__Exercise directions__: Find every line with the word "scene". Copy those lines.

__Raw data__:
★ ★ ★ ★ ★ ★ ★

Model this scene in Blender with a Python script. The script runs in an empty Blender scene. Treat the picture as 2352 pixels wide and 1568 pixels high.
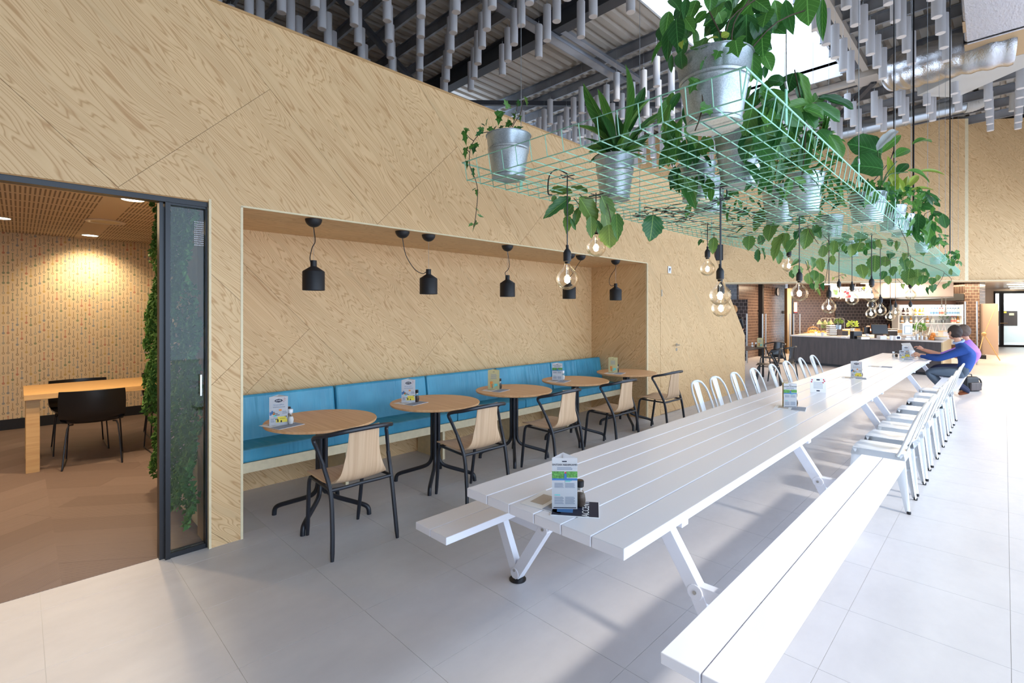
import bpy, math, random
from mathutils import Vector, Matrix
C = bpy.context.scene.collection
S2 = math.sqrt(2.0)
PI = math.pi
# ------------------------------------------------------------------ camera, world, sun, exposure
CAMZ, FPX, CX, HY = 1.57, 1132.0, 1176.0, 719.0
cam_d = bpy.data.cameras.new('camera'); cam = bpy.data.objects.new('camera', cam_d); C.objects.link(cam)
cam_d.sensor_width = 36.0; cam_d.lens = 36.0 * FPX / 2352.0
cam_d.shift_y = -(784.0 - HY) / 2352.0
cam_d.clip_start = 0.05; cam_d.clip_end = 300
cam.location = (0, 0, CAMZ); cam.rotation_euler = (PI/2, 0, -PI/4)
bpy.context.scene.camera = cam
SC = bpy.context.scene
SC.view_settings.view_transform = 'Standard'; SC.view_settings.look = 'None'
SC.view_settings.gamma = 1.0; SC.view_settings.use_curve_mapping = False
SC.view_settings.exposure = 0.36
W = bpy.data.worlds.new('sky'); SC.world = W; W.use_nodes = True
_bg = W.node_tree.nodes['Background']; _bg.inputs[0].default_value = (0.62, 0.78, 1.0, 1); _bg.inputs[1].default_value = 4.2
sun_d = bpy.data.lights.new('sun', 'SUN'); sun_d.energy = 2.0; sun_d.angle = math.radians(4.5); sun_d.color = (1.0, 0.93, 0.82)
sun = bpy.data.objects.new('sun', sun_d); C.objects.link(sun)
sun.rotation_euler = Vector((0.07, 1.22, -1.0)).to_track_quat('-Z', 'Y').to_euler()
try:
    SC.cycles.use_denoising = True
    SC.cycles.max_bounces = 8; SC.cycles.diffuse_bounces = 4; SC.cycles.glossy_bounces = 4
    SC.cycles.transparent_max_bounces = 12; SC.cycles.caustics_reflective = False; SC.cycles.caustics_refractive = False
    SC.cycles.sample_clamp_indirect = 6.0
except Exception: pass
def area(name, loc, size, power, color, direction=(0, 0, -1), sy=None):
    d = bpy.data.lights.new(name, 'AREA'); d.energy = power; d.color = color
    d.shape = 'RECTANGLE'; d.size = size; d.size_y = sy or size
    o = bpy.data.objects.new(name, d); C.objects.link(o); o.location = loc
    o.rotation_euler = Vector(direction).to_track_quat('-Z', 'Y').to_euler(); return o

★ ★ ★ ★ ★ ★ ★

__Task answer__:
Model this scene in Blender with a Python script. The script runs in an empty Blender scene. Treat the picture as 2352 pixels wide and 1568 pixels high.
C = bpy.context.scene.collection
bpy.context.scene.camera = cam
SC = bpy.context.scene